The area he choose for his enterprise was to be in the village of St. Peter South Elmham, near Bungay, in former traditional agricultural buildings alongside the moated St. Peter’s Hall, deep in the picturesque Suffolk countryside, East Anglia, on the east coast of England. The location is ideal for its excellent water quality used in the brewing process – all beers brewed at St. Peter’s Brewery use water filtered through chalk deep beneath the brewery, obtained from their own deep bore-hole.
Alongside the brewery, St. Peter’s Hall is a historic venue with a bar and restaurant, and is available for functions, weddings, events, meetings and conferences.
The brewery also owns a London pub called The Jerusalem Tavern – a compact beer-lovers hostelry with a historic style, housed in a building dating from the eighteenth century.
Other than their range of ‘traditional’ ales, such as Best Bitter and Gatekeeper Golden Ale, St Peters also produce some more unusual beers, such as Honey Porter, Plum Porter and Citrus Beer that replicate traditional pre-nineteenth century practice of adding honey and fruit to create special seasonal brews. Also most recent developments are contemporary session ales such as Stateside Pale Ale, Revival Pilsner and White Raven. And of course for the non alcoholic drinker they created a range of true 0.0% alcohol free beers. St Peter’s Brewery beers are thriving both at home and further afield, exporting to more than 20 countries around the world.
The famous logo of the black bird and the key can be explained with history. The bird is infact a raven and is a symbol of the Vikings, marauders of the North Sea. St Peters Hall has a moat which was most likely used to defend itself from these attackers from the east. The bird is inside a barrel, which of course depicts the brewing tradition and the key represents the keys of Saint Peter – the keys of heaven, clever eh?
Review: 500ml bottle of St. Peters Cream Stout: 6.5% vol.
Coming in a really lovely oval bottle, looks vintage and has an authentic old feel to it, looks like its a hard liquor bottle. Logo of a black crow and a key, what does it all mean? Very interesting. (explained above!)
On the pour I am getting a pitch black colour, as you would expect from a stout, and a nice enough creamy tan head appearing.

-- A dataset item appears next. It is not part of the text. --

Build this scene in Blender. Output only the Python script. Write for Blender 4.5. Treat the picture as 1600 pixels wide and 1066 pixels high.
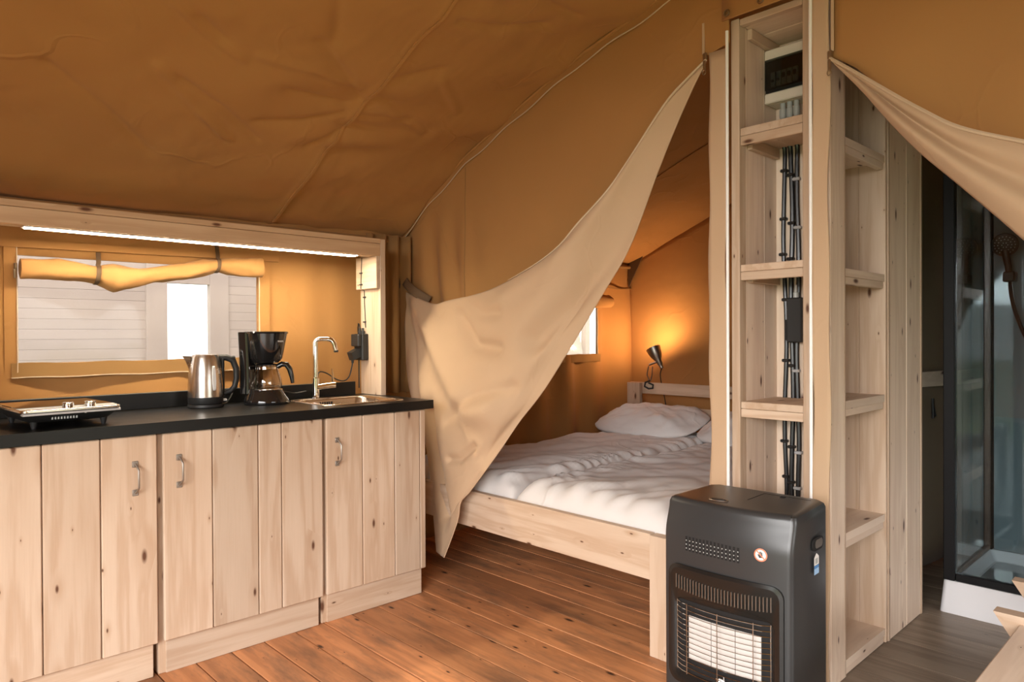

The head looks like caramel. Solid look overall.
A lot of lacing is present, intermittent and not in rings.
Getting a real porter smell on the nose, but its very faintish and not much to smell at all. Smoky and peaty, roasted malts, milk chocolate all noted but light, very light. On their site they called it an aromatic beer, but hell I didn’t detect a whole lot. Disappointing start.
Onto the taste then and sure enough like all English ales types and strong bitters it is bloody strong, very strong. Getting a typical porter taste, very strong dark coffee flavours, roasted malts, a touch of vanilla and a creamy chocolate taste on the tongue. Yeah very strong with the coffee, especially in the after taste.
Found it awful to drink, not nice, very deep tasting and overly bitter, the hops to the extreme. Not enjoyable at all, urgh.
Very coffee centric, not well balanced at all. Coffee, coffee, coffee, basically. Yuck, again!
A tough one to drink, wasn’t smooth or very drinkable but heh I will get hate for this, but I don’t have the English stomach for their bitters and “stouts”. I am Irish with a softer palate, so they can suck it up all they like, ha ha.
Someone online mentioned this as “a precursor of a Black IPA”, I would have to say that’s actually a good call. It feels and tastes like that to me.